🧮 Debt Snowball / Avalanche Calculator — list each debt, pick a strategy, and see your debt-free date in seconds.
Methodology
The calculator runs a month-by-month amortisation across all debts. For each month it: (1) accrues interest on each balance at APR ÷ 12, (2) applies the minimum payment to every debt, then (3) directs your extra monthly payment plus any freed-up minimums (the "snowball") at the focus debt. The focus debt is the smallest remaining balance under snowball, or the highest APR under avalanche. When a debt is cleared, its minimum is rolled into next month's snowball — which is why the last few debts disappear so quickly.

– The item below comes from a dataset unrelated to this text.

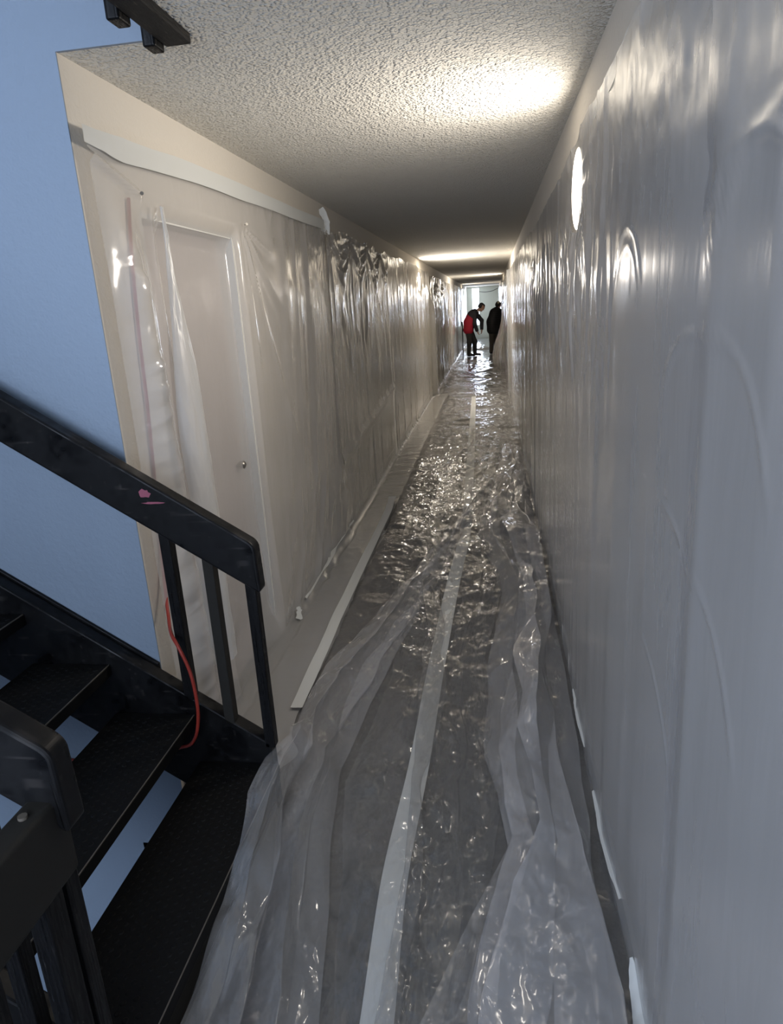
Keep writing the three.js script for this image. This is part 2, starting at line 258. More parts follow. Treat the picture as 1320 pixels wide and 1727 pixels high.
// ---------------------------------------------------------------- film on the walls
// d(z, y): distance of the film from the wall; top(z): height of its upper edge; skirt: how far it runs out onto the floor
function wallSheet(label, side, z0, z1, top, skirt, nu, nv, d, mat, hole) {
  const x = side > 0 ? XR : XL;
  const P = (u, v) => {
    const z = mix(z0, z1, u), T = top(z), L = T + skirt, s = v * L, r = 0.05;
    let px, py;
    if (s < T - r || !skirt) { py = Math.max(0.006, T - s); px = d(z, py); }
    else if (s < T - r + r * Math.PI / 2) { const a = (s - T + r) / r; const dd = d(z, r); px = dd + r * (1 - Math.cos(a)); py = 0.012 + r * (1 - Math.sin(a)); }
    else { const e = s - (T - r + r * Math.PI / 2); px = d(z, r) + r + e; py = 0.013 + 0.006 * (0.5 + 0.5 * crumple(z * 5, e * 5, 61)); }
    return [x - side * px, py, z];
  };
  return tag(mesh('plastic_sheet', surf(nu, nv, P, (u, v, p) => [p[2] + p[0] * 0.3, v * 2.4], hole), mat), label, 'plastic sheet');
}
const G = (x, m, s) => Math.exp(-(((x - m) / s) ** 2));
// an arc-shaped crease: centre, radius, angle range
const arc = (z, y, cz, cy, r, w, h, a0, a1) => { const q = Math.hypot(z - cz, y - cy), a = Math.atan2(y - cy, z - cz), k = sstep(a0, a0 + 0.4, a) * (1 - sstep(a1 - 0.4, a1, a)); return h * k * G(q, r, w); };
function rays(z, y, cz, cy, n, reach, s) { const dz = z - cz, dy = y - cy, q = Math.hypot(dz, dy), a = Math.atan2(dz, -dy); return Math.exp(-q / reach) * Math.min(1, q / 0.06) * ridge(a * n, 0.3 + q * 0.4, s); }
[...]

The snowball strategy is most associated with Dave Ramsey's The Total Money Makeover (2003), which popularised the smallest-balance-first approach for its behavioural momentum. Avalanche is the mathematically optimal interest-minimising order. This is a pure-math calculator with no external data sources — the only inputs are the ones you enter above.
Last verified: May 2026.
Frequently Asked Questions
What is the debt snowball method?
The snowball method, popularised by Dave Ramsey, is to pay minimums on every debt and direct any extra cash at the smallest balance first. When that debt is gone, you "snowball" its minimum payment into the next-smallest debt, and so on. The wins-first psychology beats the slightly worse maths for most people.
Snowball vs avalanche — which is better?
Avalanche (highest APR first) saves more interest mathematically. Snowball (smallest balance first) gives quicker emotional wins. The interest difference is usually small — a few hundred dollars — and the snowball wins more often in real life because people stick with it. Use this calculator to see your specific gap.
Should I include my mortgage in the snowball?
Usually no. Mortgages are low-rate, long-term, and tax-treated. Standard advice is to snowball consumer debt (credit cards, personal loans, car loans, store cards) and treat the mortgage as a separate, low-priority payoff goal.
What if my minimum payments don't cover the interest?
You're going backward — interest is being added faster than payments reduce the balance. The calculator returns an error in this case. Increase the extra monthly payment or call the lender to negotiate a hardship plan.
How does extra money "snowball"?
When debt #1 clears, its minimum payment is freed up and added to your extra payment for debt #2. When debt #2 clears, both freed minimums plus extra hit debt #3. Each clear-out grows the snowball — the last debt is paid off astonishingly fast.